Infine arrivò l’avvelenamento con il Tallio, un metallo pesante con una tossicità mortale ed a rilascio lento.

 

Tornato a Puna, dopo essere stato interdetto (su pressioni americane) dall’ingresso in ben ventuno paesi, Osho creò un laboratorio di crescita, che ancora oggi richiama da ogni parte del mondo ricercatori del vero, fedeli alla professione dei suoi insegnamenti e speranzosi di trovare in questo habitat immerso nella meditazione quello stimolo essenziale per rivoluzionare il proprio equilibrio interiore, in cerca dell’amore ed in fuga dall’ipocrisia così tanto osteggiata dal Maestro, insieme a ogni tipo di gerarchia psicologica e sociale.

 

Comprensibile, in chiave strettamente politica, l’atteggiamento del governo americano, spaventato anche dal numero cospicuo e crescente dei suoi discepoli...

 

 

 

Osho Rajneesh abbandonò il suo corpo il 19 gennaio del 1990, l’ultimo tra i suoi gesti terreni.

 

Nell’ultimo anno di vita aveva pesantemente accusato gli effetti dell’avvelenamento, pur non facendone mostra con nessuno fino alla fine, quando affermò che la sua morte era stata un deliberato omicidio a sfondo politico e sociale, per evitare, in ultimo, che troppa gente potesse aderire al suo rifiuto per le posizioni ideologiche frutto del potere politico.

 

La sorpresa della sua morte suscitò clamori e disperazione, con migliaia di discepoli che ballarono come mai prima intorno al suo corpo che bruciava e poi intorno alle sue ceneri.

 

I suoi libri, o meglio le trascrizioni dei suoi discorsi, sono oggi centinaia, tradotti e leggibili in decine di lingue, spesso disponibili anche in versione audio e video.

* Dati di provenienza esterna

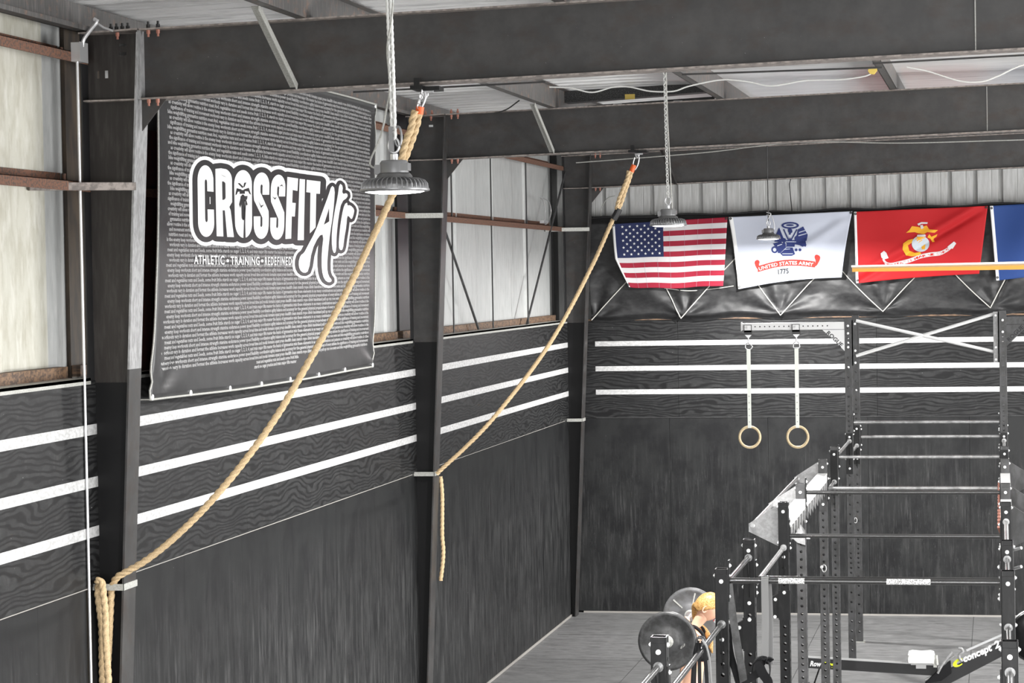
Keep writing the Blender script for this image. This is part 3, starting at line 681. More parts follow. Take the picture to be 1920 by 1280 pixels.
# ------------------------------------------------------------------ high-bay lamps
def make_lamp(loc):
    r = empty('high_bay_lamp', loc); x, y, z = loc
    n = 40; m = MB()                                  # finned heat sink
    m.lathe(loc, [(0,.055),(.062,.055),(.070,.045),(.078,.028),(.12,.020),(.125,.004),(.118,-.012)], 40)
    m.build('heat_sink', 'lamp_body', r)
    f = MB()
    for i in range(n):
        t = 2*PI*i/n; c, s_ = math.cos(t), math.sin(t); w_ = .0022
        def P(rr, zz, k): return (x+rr*c-k*s_*w_, y+rr*s_+k*c*w_, z+zz)
        prof = [(.075,.036),(.100,.034),(.122,.026),(.134,.012),(.137,-.010),(.118,-.014),(.085,.0)]
        a = [P(rr,zz,-1) for rr,zz in prof]; b = [P(rr,zz,1) for rr,zz in prof]; k = len(prof)
        f.add(a+b, [tuple(range(k)), tuple(reversed(range(k,2*k)))] + [(j,k+j,k+(j+1)%k,(j+1)%k) for j in range(k)])
    f.build('cooling_fins', 'lamp_metal', r)
    MB().lathe(loc, [(.139,-.008),(.141,-.016),(.134,-.020),(.118,-.020)], 40).build('rim', 'lamp_metal', r)
    MB().lathe((x,y,z-.019), [(0,-.010),(.06,-.009),(.105,-.005),(.128,.002),(.13,.004)], 40).build('lens', 'lamp_lens', r)
    MB().lathe(loc, [(.058,.05),(.058,.095),(.050,.105),(.0,.105)], 24).box((x-.075,y-.03,z+.05),(x-.02,y+.03,z+.088)).box((x+.035,y-.045,z+.062),(x+.066,y+.01,z+.092)).build('driver_housing', 'lamp_metal', r)
    MB().cyl((x,y,z+.10),(x,y,z+.13),.016,12).tube([(x+.022*math.sin(t),y,z+.165-.03*math.cos(t)) for t in [i*PI/8 for i in range(16)]], .005, 8, closed=True).build('hook', 'galv', r)
    return r
def chainlinks(mb, a, b, L=.036, r=.0042):
    a, b = Vector(a), Vector(b); d = (b-a); n = int(d.length/(L*.74)); u = d.normalized(); s = u.orthogonal().normalized(); t_ = u.cross(s)
    for i in range(n):
        c = a + d*((i+.5)/n); w_ = s if i % 2 else t_
        mb.tube([c + u*(L/2*math.cos(t)) + w_*(.010*math.sin(t)) for t in [k*PI/4 for k in range(8)]], r, 5, closed=True)
lampspec = [((740, 350), -20.2, 'lit round high-bay lamp nearest the camera, hanging in front of the rope'),
            ((1253, 418), -11.7, 'lit round high-bay lamp hanging in front of the striped flag'),
            ((1441, 445), -1.8, 'small lit high-bay lamp hanging before the white flag')]
L0 = None
for i, ((u, v), y, lb) in enumerate(lampspec):
    p = at(u, v, 'y', y)
    if L0 is None: L0 = make_lamp(p); L = L0
    else:
        L = copy_tree(L0) if True else None
        for ch in [c for c in L.children if c.name.startswith(('cable', 'chain', 'cord'))]: bpy.data.objects.remove(ch)
        L.location = p
    tag(L, lb, 'lamp', 'high-bay lamps')
    if i: L.scale = (1, 1, 1)
    light('high_bay_light', 'AREA', (p.x, p.y, p.z-.045), (p.x, p.y, 0), 400, (1,.99,.97), shape='DISK', size=.24)
# suspension of each lamp (added after copying so each has its own length)
LL = [o for o in C.objects if o.type == 'EMPTY' and o.get('category') == 'lamp']
for i, o in enumerate(LL):
    x, y, z = o.location; zt = roofz(x)
    if i == 0:
        mb = MB(); pts = [(x, y, z+.19), (x-.004, y, z+.5), (x-.01, y, z+.8), (x-.008, y, zt)]
        for k_ in range(2): mb.tube([Vector(p)+Vector((.007*math.cos(k_*PI), 0, 0)) for p in pts], .0075, 10, lobes=2, pitch=.05, depth=.4, step=.008)
        chainlinks(mb, (x, y, z+.19), (x-.006, y, z+.62)); mb.build('suspension_cord', 'cord_white', o)
        c = MB(); c.tube(spline([(x-.07,y,z+.07),(x-.10,y,z+.10),(x-.055,y,z+.20),(x-.03,y-.0,z+.30),(x-.012,y,z+.40),(x-.02,y,z+.55),(x+.005,y-.02,z+.66),(x+.012,y-.02,z+.78),(x-.006,y-.01,z+.95),(x-.01,y,zt)]), .0042, 8); c.build('power_cable', 'galv_dull', o)
        MB().box((x-.018,y-.012,z+.14),(x-.002,y+.012,z+.24)).tube([(x+.018+.014*math.sin(t),y,z+.20-.04*math.cos(t)) for t in [i_*PI/8 for i_ in range(16)]], .005, 8, closed=True).build('snap_hook', 'lamp_metal', o)
    elif i == 1:
        mb = MB(); chainlinks(mb, (x,y,z+.19), (x-.012,y,topz(x)+.0), .030, .0036); mb.build('chain', 'cord_white', o)
        MB().tube(spline([(x+.03,y,z+.10),(x+.028,y,z+.2),(x+.018,y,z+.45),(x+.006,y,z+.8),(x+.0,y,topz(x)+.02)]), .0048, 8).build('power_cable', 'galv_dull', o)
    else:
        MB().tube(spline([(x,y,z+.19),(x,y,z+.27),(x+.005,y,z+.36),(x,y,z+.5),(x-.003,y,zt)]), .006, 8).build('suspension_cord', 'rack_grey', o)
        MB().tube(spline([(x-.02,y,z+.26),(x+.02,y,z+.25),(x+.05,y,z+.22),(x+.07,y,z+.12),(x+.055,y,z+.07)]), .005, 8).tube(spline([(x-.02,y,z+.29),(x+.03,y,z+.27),(x-.01,y,z+.2),(x,y,z+.15)]), .006, 8).build('power_cable', 'galv', o)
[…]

In questi discorsi, la mente umana viene analizzata come forse mai prima, esplorata nelle sue più sottili pieghe, attraverso lo studio della psicologia, delle emozioni, del corpo, della morale e della storia, passando dalle religioni alla politica e alla società moderna.

 

Elemento di marcata originalità nelle opere di Osho è il suo interesse per la tradizioni spirituali orientali e la sua capacità di adattare alcuni concetti millenari, nonché pratiche meditative che vengono da lontano, al moderno uomo occidentale.

 

Si può riconoscere tra le sue idee una vera e propria mistura di aspetti propri delle filosofie orientali come Buddismo, Induismo, Taoismo, e di alcuni tratti del pensiero occidentale, dalla psicologia junghiana all'antica filosofia greca.

 

Elemento fondamentale della sua filosofia fu in fondo l'amore, inteso come supremo ponte verso il divino.

 

Mai nato, mai morto, ha solo visitato il pianeta Terra tra l'11 dicembre 1931 e il 19 gennaio 1990.

Con queste parole Osho dettò il suo epitaffio.